Bohaterka wiele w życiu przeszła i już myślała, że wreszcie szczęście się do niej uśmiechnęło, gdy na jej drodze pojawił się Bartek. Niestety zobaczyła coś co wyprowadziło ją z równowagi i na nieszczęście ulega wypadkowi. Pobyt w szpitalu owocuje tym, iż dziewczyna nie chce więcej spotykać się z ukochanym, chociaż podjęcie tej decyzji było dla niej bardzo trudne i bolesne. Na szczęście mężczyzna nie daje za wygraną i robi wszystko, by wyjaśnić wszystkie nieporozumienia. Pewne odkrycie jakiego dokonuje Jolka wprowadza jeszcze większy zamęt w jej głowie. Także pojawienie się Marka komplikuje i tak napiętą sytuację.
Co zobaczyła kobieta, że wpadła pod koła samochodu? Dlaczego nie chce znać Bartka? Czy problemy i rozterki, które ją przytłoczyły pozwolą jej na dokonanie właściwego wyboru? Czy główni bohaterowie będą mieli szansę ponownie być razem?

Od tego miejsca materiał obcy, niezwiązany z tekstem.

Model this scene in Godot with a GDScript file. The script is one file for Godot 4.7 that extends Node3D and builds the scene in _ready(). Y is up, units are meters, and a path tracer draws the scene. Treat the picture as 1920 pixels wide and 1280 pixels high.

Jeszcze jestem pod wrażeniem tej lektury, która nieraz mnie zaskoczyła i totalnie pochłonęła. Cudowne pióro autorki nakreśliło niezwykle ciekawą i przejmującą opowieść o realnym, codziennym życiu, o piętrzących się problemach, wyborach nie zawsze właściwych i trudnej miłości, o którą trzeba zawalczyć.
Nie sposób nudzić się z taką pozycją, gdyż fabuła jest ciekawa, która obfituje w intrygujące i zaskakujące wątki, a w nich nie znajdziecie przydługich opisów oraz przesady.
Pisarka zmusza czytelnika do zadumy i refleksji. Przeżywałam wraz Jolą i Bartkiem wszystko co ich spotkało. W pierwszej części podziwiałam kobietę, gdyż mimo tylu przeciwności losu nie załamała się, tylko parła do przodu, szukając właściwej drogi dla siebie i córki. W drugim tomie na moje uznanie zasłużył facet. Jego miłość do Joli daje mu siłę, dzięki której wytrwale walczy o szczęście i nie poddaje się.
Nie znacie powieści pani Trawki? Zachęcam was do sięgnięcia po obie. Polecam z całego serca!